GrainDust: An Audit of a Prairie Village will use my many sound recordings of the village and through the process of sound collage, I will piece together an audio portrait of the village, now with the birds, the trees, and the wind as the defining sonic elements claiming this village for their own.
Katarina Soukup
Tundra Tales
During summer 2000, an Arnait Video Productions crew filmed the daily life and the stories of the Kunuk family for a documentary video entitled Anana (Mother). This program is being produced with the support of APTN, Telefilm Canada, and the Canada Council for the Arts, and will be released in May 2001. With the aid of the latest satellite telephone and mobile computing technologies, we will produce a dynamic website based on audio visual elements from the Anana shoot which will permit a small team of Inuit and Quebecois participants at an outpost camp on Baffin Island to create a daily journal of their experiences, tell oral histories, host special events, stream audio and video, and interact with the outside world via the Internet. The project will be coordinated by video artist Marie-Hélène Cousineau and myself.
I will create original audio works based on the unique sound environment of the Arctic and the unforgettable life stories of the Kunuk family. These short sound pieces will be composed of soundscapes, experimental audio/video, oral histories, legends, story telling, interviews, performances, concerts, mini-documentaries, etc. We will focus on activities such as hunting, fishing, travelling over the tundra, discussions, and others.

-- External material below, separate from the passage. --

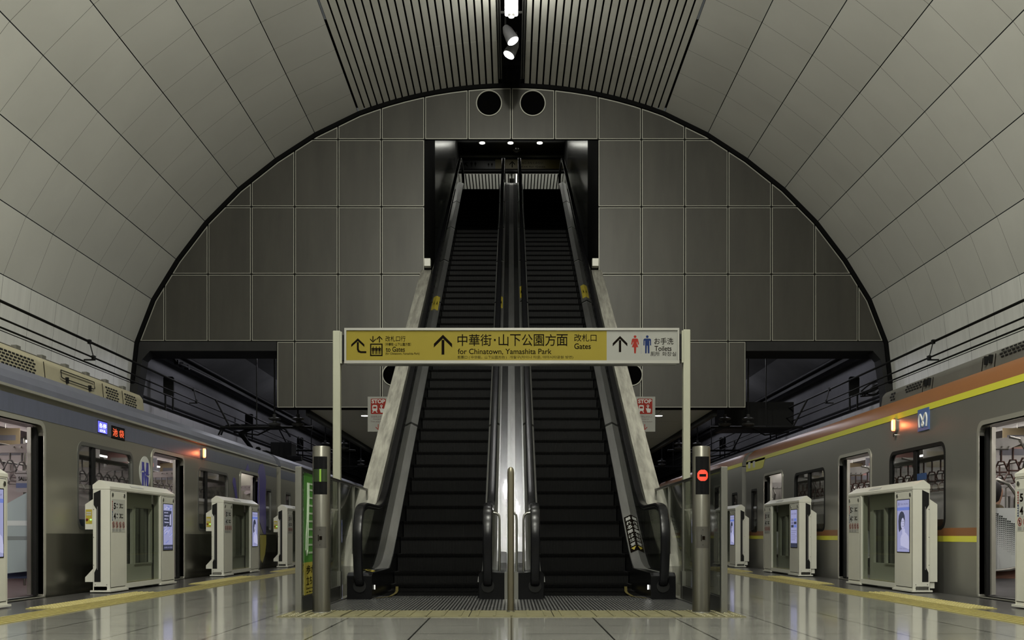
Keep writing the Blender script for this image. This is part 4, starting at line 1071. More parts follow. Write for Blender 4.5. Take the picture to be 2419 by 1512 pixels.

My audio piece for Sounding Canadian Communities will be based on the recordings and sound pieces made during my stay with the Kunuk family's summer camp.
Hildegard Westerkamp
Ghosttown, B.C. Sonic Snapshots of a Silenced Place
I will return to an area of British Columbia that has fascinated me ever since I emigrated to Canada in 1968: a stretch of road between Kootenay Lake and Slocan Lake alongside which one still finds remains of many old mining towns from around the turn of the 19th to the 20th century. These sites bear witness to the way industry tends to penetrate a wilderness and then, once resources are drained, leaves behind open gaps in mountains, junkheaps, trailings, and waste. Natural rhythms and movements eventually soften the edges, transforming an abandoned industrial site into mysterious rusty shapes and collapsed wooden structures overgrown by moss, weeds, shrubs, and trees. A once noisy, bustling place becomes a quiet ghosttown full of memories and imagined stories.
With the sounds and silences of its natural surroundings, of the rusty objects and structures, of footsteps and human voices as they explore the place, the piece will grapple with the contradictory impressions that inevitably characterize a persons encounter with such a site: contemplating the edge where junk and artifact, destruction and new growth, noise and quiet meet; where perceptions of a shameful past in need of cleanup collide with feelings of pride towards a heritage worth preserving. Some of the materials were collected in 2000 for At the Edge of Wilderness, a sound installation about ghosttowns in British Columbia, created in collaboration with photographer Florence Debeugny. Additional sound materials involving local inhabitants will be gathered for the purpose of this project.